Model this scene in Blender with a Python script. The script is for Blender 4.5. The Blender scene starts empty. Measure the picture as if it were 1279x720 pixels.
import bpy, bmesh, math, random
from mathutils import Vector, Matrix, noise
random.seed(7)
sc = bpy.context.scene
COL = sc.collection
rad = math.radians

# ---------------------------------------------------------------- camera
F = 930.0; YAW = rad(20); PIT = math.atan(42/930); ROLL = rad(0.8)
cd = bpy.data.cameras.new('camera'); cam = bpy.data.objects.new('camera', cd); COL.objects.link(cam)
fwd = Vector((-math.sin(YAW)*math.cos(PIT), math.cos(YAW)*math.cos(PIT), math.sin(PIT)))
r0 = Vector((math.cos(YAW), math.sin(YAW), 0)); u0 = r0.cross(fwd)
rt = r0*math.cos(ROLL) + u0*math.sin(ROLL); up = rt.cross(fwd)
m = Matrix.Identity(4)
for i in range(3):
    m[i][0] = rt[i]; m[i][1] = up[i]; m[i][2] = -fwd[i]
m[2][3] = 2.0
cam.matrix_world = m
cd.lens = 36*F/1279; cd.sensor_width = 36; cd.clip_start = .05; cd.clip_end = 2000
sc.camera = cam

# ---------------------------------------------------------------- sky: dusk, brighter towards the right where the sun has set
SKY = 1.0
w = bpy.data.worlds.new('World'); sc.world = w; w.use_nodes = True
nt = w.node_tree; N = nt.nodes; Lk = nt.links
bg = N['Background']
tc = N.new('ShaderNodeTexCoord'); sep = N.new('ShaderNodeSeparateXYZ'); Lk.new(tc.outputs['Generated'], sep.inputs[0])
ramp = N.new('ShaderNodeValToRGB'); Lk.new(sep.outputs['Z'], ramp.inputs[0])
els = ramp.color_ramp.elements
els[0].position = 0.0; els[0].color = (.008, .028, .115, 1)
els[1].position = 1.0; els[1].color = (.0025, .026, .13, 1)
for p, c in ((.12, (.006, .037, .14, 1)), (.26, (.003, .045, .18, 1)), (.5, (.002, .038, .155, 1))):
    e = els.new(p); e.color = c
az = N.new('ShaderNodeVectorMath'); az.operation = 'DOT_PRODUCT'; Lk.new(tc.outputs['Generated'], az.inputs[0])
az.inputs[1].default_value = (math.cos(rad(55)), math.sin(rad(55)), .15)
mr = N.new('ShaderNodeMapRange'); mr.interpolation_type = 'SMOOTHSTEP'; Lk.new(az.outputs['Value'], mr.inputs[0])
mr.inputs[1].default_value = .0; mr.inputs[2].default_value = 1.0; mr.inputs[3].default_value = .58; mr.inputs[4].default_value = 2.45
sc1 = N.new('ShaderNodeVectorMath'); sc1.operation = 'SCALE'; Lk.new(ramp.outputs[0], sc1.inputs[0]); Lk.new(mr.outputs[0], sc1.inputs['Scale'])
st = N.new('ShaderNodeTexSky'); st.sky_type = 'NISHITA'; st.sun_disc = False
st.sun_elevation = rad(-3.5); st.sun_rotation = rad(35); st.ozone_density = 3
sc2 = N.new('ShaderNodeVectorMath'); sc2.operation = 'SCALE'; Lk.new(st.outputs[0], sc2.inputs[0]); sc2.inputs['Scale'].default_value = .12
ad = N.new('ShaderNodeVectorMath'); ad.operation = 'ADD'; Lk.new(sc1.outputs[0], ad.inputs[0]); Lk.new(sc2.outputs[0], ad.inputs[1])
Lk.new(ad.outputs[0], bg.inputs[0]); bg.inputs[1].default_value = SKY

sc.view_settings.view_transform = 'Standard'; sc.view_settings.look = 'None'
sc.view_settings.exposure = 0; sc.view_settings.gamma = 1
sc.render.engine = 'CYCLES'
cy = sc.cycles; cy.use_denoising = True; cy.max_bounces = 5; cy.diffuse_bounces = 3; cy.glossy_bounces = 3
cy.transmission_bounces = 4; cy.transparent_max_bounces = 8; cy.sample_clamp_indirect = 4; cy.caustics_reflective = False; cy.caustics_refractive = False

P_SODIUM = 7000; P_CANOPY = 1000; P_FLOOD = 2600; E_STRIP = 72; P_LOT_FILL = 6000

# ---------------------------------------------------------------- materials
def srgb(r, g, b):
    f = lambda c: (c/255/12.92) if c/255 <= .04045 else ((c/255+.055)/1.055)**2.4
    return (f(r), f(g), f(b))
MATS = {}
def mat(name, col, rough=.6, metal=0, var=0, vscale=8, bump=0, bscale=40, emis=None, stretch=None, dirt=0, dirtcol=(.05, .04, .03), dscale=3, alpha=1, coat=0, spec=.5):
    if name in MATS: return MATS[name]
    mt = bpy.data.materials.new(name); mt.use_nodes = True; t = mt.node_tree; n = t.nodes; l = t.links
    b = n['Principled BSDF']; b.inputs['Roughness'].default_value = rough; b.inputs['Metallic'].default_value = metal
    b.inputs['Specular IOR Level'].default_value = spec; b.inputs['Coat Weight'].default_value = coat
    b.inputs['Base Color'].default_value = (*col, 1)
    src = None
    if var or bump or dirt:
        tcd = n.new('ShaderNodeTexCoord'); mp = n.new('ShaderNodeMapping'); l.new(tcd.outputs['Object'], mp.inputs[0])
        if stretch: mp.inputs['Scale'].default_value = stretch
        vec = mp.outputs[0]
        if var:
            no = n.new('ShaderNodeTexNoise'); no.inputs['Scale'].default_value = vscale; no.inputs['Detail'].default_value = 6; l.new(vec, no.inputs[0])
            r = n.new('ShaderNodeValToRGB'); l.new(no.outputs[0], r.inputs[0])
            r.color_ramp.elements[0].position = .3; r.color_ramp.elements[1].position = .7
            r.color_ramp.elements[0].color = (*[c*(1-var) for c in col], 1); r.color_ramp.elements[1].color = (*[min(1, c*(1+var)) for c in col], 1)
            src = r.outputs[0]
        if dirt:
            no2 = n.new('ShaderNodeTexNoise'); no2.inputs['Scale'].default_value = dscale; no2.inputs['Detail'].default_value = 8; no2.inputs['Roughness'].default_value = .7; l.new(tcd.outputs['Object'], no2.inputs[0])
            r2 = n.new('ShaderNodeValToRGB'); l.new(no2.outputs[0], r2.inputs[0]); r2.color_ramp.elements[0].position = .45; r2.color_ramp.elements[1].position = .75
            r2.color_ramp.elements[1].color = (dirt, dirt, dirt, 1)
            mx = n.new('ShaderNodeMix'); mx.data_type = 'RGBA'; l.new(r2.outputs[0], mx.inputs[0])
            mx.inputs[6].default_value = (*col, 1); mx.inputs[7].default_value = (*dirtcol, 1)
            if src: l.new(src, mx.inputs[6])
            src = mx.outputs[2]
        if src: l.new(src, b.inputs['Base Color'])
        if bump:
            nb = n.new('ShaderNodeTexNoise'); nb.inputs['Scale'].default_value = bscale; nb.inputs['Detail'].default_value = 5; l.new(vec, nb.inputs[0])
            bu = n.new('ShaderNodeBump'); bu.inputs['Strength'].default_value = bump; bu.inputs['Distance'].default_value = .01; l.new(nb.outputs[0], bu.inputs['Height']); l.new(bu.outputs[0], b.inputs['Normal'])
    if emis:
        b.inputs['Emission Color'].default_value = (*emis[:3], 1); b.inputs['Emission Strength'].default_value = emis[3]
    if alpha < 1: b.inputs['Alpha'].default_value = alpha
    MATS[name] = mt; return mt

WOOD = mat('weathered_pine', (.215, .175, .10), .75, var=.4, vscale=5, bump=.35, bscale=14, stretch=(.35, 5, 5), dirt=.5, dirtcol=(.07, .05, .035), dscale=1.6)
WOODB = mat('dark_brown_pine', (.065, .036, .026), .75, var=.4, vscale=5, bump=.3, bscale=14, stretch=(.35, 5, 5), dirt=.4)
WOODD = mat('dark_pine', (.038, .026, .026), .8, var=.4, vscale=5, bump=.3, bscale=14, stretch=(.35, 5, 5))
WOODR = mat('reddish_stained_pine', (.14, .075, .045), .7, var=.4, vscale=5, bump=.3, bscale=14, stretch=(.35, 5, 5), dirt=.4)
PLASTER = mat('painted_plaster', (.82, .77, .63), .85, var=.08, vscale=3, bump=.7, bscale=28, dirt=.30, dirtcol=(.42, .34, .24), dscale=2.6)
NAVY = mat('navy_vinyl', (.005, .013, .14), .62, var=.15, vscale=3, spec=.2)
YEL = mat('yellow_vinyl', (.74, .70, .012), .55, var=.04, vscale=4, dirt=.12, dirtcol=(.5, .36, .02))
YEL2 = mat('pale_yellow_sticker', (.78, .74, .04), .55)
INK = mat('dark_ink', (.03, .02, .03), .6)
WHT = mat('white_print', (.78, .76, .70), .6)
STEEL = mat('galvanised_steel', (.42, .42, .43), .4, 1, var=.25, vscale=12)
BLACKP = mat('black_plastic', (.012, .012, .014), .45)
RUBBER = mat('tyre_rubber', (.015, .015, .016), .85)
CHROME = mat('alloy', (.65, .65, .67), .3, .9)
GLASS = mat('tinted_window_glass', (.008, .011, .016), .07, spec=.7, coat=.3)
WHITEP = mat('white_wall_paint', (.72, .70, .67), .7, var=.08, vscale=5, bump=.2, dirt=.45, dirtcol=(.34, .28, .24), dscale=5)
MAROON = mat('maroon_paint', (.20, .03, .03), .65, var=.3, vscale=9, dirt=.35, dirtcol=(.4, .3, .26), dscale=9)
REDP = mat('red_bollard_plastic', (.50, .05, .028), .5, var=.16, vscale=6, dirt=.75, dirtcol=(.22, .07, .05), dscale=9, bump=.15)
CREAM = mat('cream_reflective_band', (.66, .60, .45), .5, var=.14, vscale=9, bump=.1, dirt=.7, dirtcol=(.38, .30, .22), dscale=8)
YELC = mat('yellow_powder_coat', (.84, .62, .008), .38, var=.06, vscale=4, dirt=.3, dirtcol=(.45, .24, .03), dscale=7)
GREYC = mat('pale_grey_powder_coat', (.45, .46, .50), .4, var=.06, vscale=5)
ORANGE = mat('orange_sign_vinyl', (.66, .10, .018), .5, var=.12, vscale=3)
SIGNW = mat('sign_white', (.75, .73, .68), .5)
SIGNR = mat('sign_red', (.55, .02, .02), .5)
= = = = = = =
**Objective:**
Please print exactly what appears from the first line of the data through the line with "rad = math.radians", including both of those lines and nothing past them.

**Output of the exercise:**
Model this scene in Blender with a Python script. The script is for Blender 4.5. The Blender scene starts empty. Measure the picture as if it were 1279x720 pixels.
import bpy, bmesh, math, random
from mathutils import Vector, Matrix, noise
random.seed(7)
sc = bpy.context.scene
COL = sc.collection
rad = math.radians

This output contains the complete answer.